Ensure your child is equipped with lots of water and healthy snacks so that he/she feels alert and energetic during the exam period

Ensure your child is equipped with lots of water and healthy snacks so that he/she feels alert and energetic during the exam period.

Drinking water and eating low-sugar snacks that release energy slowly will help your child feel and perform better. Try some of the following snacks:

  • Hard boiled eggs
  • Walnuts or almonds (avoid bringing nuts to school)
  • Yogurt and berries
  • Red peppers and hummus
  • Apple and sunflower butter
  • Corn chips and guacamole
  • Trail mix (without nuts)

Discover the transformative power of gratitude

Discover the transformative power of gratitude.

Feeling and expressing thankfulness and appreciation, even for the smallest things that happen to us, has been shown to:

  • Improve physical, emotional, and social well-being;
  • Decrease stress, anxiety and depression.

Be sensitive to your child’s individuality and foster it, because there are many different ways to be successful

To help your child become an autonomous and resilient learner:

Be sensitive to your child’s individuality and foster it, because there are many different ways to be successful.

Here are few tips from psychologist David Lubinski of Vanderbilt University, who has conducted extensive studies on learning and intelligence in young people.

  •  Emphasize the importance of hard work: Praise your child’s effort, rather than his/her natural abilities or high marks. This will help your child develop a growth mindset.
  • Teach your child to embrace intellectual risks and failures: It’s important to learn by making mistakes, because you often make discoveries along the way. Kids should see challenges as something positive that can make them better.
  • Offer kids different a variety of experiences and opportunities: If you can, present your child with a variety of learning experiences, from sports, to arts to science. Camps and classes allow kids to grow intellectually and emotionally and can help them make like-minded friends.

Limit the amount of time she/he spends in front of a screen

To help your child become an autonomous and resilient learner:

Limit the amount of time she/he spends in front of a screen.

Please ensure that your child:

  • Spends less than one hour a day playing video games;
  • Turns off all technology one hour before bed time (TV, smartphone, tablet, games).

“Calm is an entirely different state from being mesmerized by some movie or video game. When a child is calm, she/he is relaxed, aware of what is going on inside and around her/him, and engaged.”

 “For many children with attentional issues, the barrage of rapidly changing images, loud noises and bright colours deployed by these (video) games keeps them glued but acts as a brain drain, providing brief but exhausting jolts of energy that is dysregulating – like junk food for the brain.”

 – Stuart Shanker, psychologist, researcher, professor and self-regulation expert

Ensure that your child does 30 minutes of homework, even if they have no homework

To help your child become an autonomous and resilient learner:

Ensure that your child does 30 minutes of homework, even if they have no homework!
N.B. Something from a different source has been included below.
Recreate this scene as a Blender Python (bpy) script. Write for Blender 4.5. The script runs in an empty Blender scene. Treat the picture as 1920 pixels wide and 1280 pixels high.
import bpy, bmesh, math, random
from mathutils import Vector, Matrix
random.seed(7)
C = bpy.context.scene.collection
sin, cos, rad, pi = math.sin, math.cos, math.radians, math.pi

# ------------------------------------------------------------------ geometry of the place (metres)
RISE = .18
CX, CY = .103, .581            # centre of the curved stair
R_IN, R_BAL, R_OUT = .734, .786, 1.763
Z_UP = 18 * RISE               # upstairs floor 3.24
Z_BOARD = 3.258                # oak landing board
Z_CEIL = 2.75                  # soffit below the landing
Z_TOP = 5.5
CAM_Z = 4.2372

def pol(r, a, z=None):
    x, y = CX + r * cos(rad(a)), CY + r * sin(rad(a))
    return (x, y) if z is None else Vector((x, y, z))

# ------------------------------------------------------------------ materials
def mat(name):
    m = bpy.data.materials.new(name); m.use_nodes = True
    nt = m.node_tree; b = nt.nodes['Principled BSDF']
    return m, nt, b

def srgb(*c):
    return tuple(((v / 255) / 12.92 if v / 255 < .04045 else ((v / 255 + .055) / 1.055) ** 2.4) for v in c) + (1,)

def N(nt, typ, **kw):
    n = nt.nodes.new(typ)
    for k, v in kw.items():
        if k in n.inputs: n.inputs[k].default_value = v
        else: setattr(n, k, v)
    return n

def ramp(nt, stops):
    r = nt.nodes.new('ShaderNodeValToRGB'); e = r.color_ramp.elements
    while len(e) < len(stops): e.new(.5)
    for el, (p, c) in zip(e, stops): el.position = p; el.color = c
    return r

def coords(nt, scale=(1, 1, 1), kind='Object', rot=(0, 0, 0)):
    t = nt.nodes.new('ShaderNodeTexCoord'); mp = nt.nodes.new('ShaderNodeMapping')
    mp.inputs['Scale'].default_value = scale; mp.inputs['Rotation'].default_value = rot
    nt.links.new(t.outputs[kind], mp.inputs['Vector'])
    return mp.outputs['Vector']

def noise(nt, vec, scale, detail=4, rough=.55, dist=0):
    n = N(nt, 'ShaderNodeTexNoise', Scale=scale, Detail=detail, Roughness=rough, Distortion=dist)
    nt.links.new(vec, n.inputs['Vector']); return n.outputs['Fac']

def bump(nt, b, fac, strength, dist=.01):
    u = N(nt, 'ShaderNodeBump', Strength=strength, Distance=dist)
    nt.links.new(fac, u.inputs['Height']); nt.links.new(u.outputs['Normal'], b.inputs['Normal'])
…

To create good work and study habits, your child should do at least 30 minutes of school work, six days a week. So, even if you child has no assigned homework, they should spend their homework time doing one of the following things:

  1. Reviewing PowerPoints from Science or Social Studies courses;
  2. Doing some of the practice exercises found on Pluriportail, in any subject.

Encourage your child to develop and maintain healthy eating habits

To help your child become an autonomous and resilient learner:

Encourage your child to develop and maintain healthy eating habits

As they say, “you are what you eat.”

To help your child feel better, have more consistent energy levels, and perform better in school:

  • Encourage your child to eat a wide variety of fresh foods from all food groups;
  • Encourage your child to drink lots of water throughout the day;
  • Limit the amount of sweet drinks and snacks your child consumes (such as juice, soft drinks, cookies, granola bars, puddings);
  • Limit the number of processed foods your child consumes (such as chips, flavoured crackers, instant noodles, and hot dogs), as they are usually very high in salt and artificial flavourings and colourings.

Develop an optimal and predictable after-school routine

To help your child become an autonomous and resilient learner:

 Develop an optimal and predictable after-school routine

  •  Provide your child with a quiet and comfortable space for doing homework, that you can easily supervise, if necessary;
  • Help your child discover an activity that helps him/her release stress, whether it be reading, music or exercise, and make sure he/she spends time doing it every day;
  • Limit the amount of time your child spends in front of a screen, whether it be a smartphone, a tablet, a TV or a video game; these activities do not help the brain relax or release stress.